> _Written exercise_:
Copy out the final stretch of the listing: the line that contains "fr = mth('FRACT', mth('DIVIDE', sp.outputs['X'], pit))" and all lines after it, exactly as they appear.

[Start Supplied material]

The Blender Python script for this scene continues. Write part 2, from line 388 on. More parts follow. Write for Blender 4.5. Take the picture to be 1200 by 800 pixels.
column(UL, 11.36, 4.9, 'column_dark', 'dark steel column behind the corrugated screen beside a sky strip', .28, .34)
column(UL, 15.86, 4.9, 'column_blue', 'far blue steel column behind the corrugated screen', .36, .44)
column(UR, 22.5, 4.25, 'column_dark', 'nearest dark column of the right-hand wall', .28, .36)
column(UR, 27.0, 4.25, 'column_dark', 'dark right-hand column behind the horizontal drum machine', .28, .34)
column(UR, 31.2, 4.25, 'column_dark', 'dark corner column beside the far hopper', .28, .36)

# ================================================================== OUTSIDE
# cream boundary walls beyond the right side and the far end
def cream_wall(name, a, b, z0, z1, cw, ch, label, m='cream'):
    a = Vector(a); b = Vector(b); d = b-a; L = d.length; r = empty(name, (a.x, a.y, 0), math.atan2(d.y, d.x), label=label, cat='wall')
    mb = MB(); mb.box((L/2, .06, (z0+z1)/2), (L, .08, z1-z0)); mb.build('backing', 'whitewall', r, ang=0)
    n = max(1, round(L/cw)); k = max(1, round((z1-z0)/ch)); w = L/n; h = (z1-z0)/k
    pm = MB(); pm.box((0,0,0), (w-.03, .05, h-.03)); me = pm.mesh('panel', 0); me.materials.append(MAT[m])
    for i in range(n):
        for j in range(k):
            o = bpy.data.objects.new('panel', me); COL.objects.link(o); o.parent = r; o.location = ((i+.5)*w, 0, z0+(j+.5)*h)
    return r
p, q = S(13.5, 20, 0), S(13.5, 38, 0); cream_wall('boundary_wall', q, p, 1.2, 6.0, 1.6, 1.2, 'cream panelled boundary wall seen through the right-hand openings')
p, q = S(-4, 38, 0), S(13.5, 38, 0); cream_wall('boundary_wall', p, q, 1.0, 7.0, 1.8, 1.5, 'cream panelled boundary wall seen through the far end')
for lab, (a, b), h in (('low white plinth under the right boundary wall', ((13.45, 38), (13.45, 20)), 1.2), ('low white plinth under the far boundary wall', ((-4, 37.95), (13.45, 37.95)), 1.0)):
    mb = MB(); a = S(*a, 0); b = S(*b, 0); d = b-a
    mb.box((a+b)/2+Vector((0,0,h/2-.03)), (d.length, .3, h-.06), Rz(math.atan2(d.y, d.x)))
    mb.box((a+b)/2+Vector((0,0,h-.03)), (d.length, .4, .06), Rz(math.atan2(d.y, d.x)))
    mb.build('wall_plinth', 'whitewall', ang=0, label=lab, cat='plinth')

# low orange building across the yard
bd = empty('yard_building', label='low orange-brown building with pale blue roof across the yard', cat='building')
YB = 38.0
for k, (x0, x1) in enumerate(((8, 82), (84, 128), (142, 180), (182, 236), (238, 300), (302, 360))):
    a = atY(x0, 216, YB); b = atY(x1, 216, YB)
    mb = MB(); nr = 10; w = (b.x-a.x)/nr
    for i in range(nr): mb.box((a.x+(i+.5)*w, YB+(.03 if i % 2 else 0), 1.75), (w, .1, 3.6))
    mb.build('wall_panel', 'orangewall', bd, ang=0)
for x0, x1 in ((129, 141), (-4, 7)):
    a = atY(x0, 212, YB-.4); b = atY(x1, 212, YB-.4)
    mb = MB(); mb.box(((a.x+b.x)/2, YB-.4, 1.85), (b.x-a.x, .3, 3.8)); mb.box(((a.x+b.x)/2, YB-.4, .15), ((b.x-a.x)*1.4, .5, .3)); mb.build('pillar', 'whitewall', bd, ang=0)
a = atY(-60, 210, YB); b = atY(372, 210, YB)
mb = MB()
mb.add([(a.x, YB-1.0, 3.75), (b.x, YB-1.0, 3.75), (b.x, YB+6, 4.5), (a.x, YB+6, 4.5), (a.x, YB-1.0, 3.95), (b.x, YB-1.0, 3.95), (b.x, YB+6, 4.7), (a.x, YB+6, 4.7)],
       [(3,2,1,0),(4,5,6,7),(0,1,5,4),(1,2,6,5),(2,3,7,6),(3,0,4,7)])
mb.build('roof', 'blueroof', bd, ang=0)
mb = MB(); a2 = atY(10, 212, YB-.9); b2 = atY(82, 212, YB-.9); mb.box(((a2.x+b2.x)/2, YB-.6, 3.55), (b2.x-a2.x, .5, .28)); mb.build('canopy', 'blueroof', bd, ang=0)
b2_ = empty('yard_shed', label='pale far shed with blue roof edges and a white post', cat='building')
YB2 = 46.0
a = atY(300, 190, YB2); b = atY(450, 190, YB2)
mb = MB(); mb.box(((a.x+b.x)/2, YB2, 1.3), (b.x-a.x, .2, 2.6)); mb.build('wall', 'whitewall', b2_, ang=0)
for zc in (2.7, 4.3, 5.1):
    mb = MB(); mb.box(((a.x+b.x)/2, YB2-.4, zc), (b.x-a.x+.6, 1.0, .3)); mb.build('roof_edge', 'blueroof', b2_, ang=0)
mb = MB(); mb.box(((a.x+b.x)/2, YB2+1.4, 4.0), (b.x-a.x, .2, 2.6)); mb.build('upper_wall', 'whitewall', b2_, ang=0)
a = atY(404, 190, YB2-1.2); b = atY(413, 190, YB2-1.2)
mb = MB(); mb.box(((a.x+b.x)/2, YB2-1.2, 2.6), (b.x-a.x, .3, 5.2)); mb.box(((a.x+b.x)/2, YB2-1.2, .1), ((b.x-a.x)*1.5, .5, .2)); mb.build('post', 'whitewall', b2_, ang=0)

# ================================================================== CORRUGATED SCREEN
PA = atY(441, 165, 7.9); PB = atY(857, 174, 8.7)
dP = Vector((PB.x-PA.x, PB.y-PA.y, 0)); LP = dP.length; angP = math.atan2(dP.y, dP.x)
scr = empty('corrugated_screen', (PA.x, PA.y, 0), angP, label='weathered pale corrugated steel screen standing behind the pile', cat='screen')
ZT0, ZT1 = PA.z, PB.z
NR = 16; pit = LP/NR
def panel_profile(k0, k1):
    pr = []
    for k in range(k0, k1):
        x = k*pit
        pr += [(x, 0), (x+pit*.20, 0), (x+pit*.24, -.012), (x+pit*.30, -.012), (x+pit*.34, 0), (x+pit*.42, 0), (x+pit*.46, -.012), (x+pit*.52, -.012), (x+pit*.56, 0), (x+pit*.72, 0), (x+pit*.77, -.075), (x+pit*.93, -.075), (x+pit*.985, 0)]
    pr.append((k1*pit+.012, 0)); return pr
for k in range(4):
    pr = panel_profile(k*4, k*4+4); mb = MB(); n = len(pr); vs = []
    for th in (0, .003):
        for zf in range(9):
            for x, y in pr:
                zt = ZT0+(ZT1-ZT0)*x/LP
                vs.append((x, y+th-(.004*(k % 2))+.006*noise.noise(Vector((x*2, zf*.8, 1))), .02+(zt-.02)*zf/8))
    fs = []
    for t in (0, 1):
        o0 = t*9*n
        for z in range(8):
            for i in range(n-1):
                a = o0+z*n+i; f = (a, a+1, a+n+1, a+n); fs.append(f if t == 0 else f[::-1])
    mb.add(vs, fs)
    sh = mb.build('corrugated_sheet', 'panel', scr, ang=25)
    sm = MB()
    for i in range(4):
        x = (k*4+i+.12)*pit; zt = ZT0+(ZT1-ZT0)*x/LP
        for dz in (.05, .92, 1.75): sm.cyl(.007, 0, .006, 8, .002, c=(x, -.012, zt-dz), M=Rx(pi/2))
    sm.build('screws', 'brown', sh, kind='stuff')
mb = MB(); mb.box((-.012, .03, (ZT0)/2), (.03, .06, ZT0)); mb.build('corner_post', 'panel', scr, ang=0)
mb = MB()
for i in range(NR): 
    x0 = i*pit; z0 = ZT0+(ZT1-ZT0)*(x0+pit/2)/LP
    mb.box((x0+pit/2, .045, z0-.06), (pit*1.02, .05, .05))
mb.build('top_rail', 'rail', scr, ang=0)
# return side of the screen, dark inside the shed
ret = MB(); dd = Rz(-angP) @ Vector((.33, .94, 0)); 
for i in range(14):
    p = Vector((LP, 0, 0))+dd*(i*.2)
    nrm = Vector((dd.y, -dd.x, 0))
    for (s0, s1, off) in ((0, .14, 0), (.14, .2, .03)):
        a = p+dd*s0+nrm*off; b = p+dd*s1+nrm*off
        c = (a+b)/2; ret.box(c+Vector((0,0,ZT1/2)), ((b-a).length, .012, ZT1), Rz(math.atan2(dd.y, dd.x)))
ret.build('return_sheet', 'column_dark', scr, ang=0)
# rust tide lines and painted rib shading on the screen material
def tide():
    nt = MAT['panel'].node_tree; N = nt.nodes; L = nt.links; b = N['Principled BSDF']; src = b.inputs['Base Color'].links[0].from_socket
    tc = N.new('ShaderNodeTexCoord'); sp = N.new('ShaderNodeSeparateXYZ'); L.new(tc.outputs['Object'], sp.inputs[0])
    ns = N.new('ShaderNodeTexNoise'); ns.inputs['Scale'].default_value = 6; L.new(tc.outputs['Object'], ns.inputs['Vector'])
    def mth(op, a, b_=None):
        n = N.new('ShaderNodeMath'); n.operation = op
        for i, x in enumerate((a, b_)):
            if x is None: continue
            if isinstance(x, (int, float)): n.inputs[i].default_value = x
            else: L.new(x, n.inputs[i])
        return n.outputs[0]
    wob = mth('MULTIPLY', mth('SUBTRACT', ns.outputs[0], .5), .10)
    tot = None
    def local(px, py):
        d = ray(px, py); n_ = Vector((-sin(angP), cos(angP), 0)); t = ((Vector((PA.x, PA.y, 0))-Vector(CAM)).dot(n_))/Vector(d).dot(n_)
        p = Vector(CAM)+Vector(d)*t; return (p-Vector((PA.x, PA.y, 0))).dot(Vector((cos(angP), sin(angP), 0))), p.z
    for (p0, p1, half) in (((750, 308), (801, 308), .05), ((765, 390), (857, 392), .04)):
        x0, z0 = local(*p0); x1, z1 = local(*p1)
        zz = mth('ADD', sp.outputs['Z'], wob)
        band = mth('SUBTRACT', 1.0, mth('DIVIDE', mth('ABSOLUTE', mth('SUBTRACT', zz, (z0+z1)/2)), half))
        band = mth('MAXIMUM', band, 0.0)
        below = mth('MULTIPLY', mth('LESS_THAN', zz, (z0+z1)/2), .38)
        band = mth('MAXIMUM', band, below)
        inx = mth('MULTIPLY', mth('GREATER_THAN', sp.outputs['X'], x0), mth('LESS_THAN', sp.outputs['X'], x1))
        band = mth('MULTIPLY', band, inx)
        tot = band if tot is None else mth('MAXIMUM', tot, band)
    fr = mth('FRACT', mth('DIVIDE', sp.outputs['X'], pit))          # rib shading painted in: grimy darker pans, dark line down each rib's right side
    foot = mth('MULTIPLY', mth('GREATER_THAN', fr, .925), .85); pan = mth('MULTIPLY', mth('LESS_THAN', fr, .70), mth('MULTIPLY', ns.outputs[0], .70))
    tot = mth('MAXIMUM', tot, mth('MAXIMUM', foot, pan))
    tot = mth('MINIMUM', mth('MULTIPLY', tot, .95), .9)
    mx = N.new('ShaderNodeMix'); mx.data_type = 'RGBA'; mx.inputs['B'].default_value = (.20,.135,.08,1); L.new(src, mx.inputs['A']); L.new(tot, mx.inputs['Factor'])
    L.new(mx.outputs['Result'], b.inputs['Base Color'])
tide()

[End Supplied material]

> _Expected answer_:
    fr = mth('FRACT', mth('DIVIDE', sp.outputs['X'], pit))          # rib shading painted in: grimy darker pans, dark line down each rib's right side
    foot = mth('MULTIPLY', mth('GREATER_THAN', fr, .925), .85); pan = mth('MULTIPLY', mth('LESS_THAN', fr, .70), mth('MULTIPLY', ns.outputs[0], .70))
    tot = mth('MAXIMUM', tot, mth('MAXIMUM', foot, pan))
    tot = mth('MINIMUM', mth('MULTIPLY', tot, .95), .9)
    mx = N.new('ShaderNodeMix'); mx.data_type = 'RGBA'; mx.inputs['B'].default_value = (.20,.135,.08,1); L.new(src, mx.inputs['A']); L.new(tot, mx.inputs['Factor'])
    L.new(mx.outputs['Result'], b.inputs['Base Color'])
tide()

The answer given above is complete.